J’affectionne moi aussi tous ces accomplissements, petits ou grands, ces moments passés seuls, à deux ou plus pour réaliser, faire, concocter. Le bonheur est dans ces instants partagés et ces réalisations colorées, délicieuses, pleines d’imagination, de plaisir, de rires!
Barrer des étapes de mon bujo, faire un bon tour avec le chien, cuisiner un bon souper, finir un bon bouquin…
Quel bouquin lis tu en ce moment ?
Je lis Enterrez vos morts de L. penny et j’écoute La ferme du bout du Monde de Sarah Vaughan. Deux styles bien différents mais qui me plaisent assez. Avant cela j’avais fait un tour chez K.
Pancol avec ses deux trilogies et j’ai découvert Indridasson, un auteur islandais. Pancol c’était léger et divertissant. Indridasson manquait un peu de rythme pour un policier mais j’étais contente de découvrir.

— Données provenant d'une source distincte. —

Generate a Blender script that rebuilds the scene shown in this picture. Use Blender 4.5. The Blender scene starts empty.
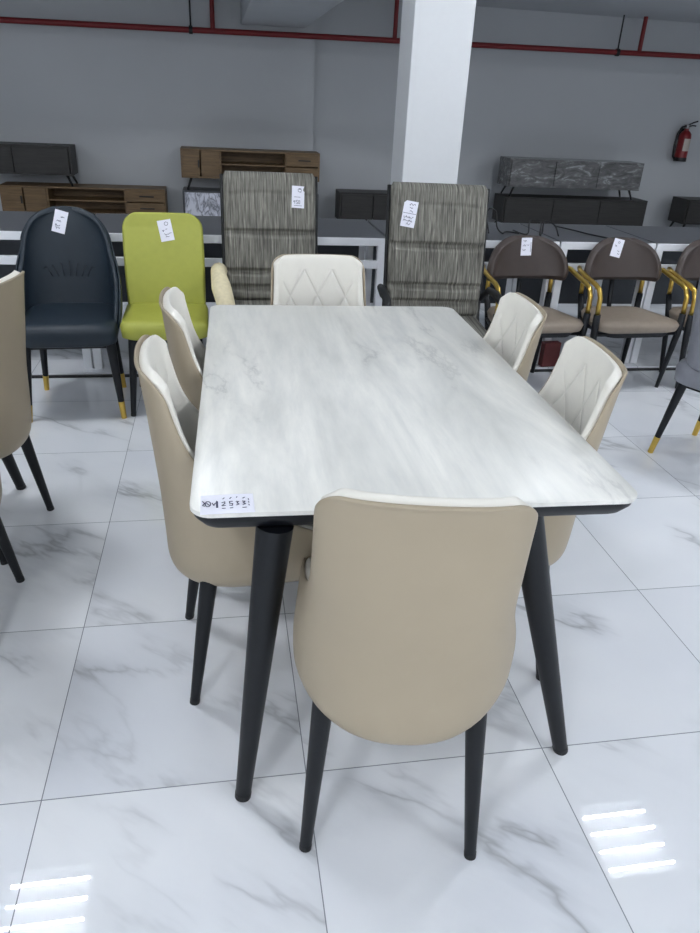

Est ce que tu aimes ça les livres à écouter ?
Les livres audio c’est assez génial oui. J’avais peur de ne pas aimer mais franchement, pour les trajets en voiture de 40 min c’est tip top !
Je n’arrive pas à me faire à l’idée mais j’essaierai. Les dialogues sont lus comme le reste du bouquin ou ils sont « interprétés »?
J’ai eu du mal à sauter le pas aussi. Les dialogues sont interprétés de manière à ce que tu comprennes qui parle. Après, c’est seulement le 4e que j’écoute donc je ne peux pas te jurer que c’est toujours le cas.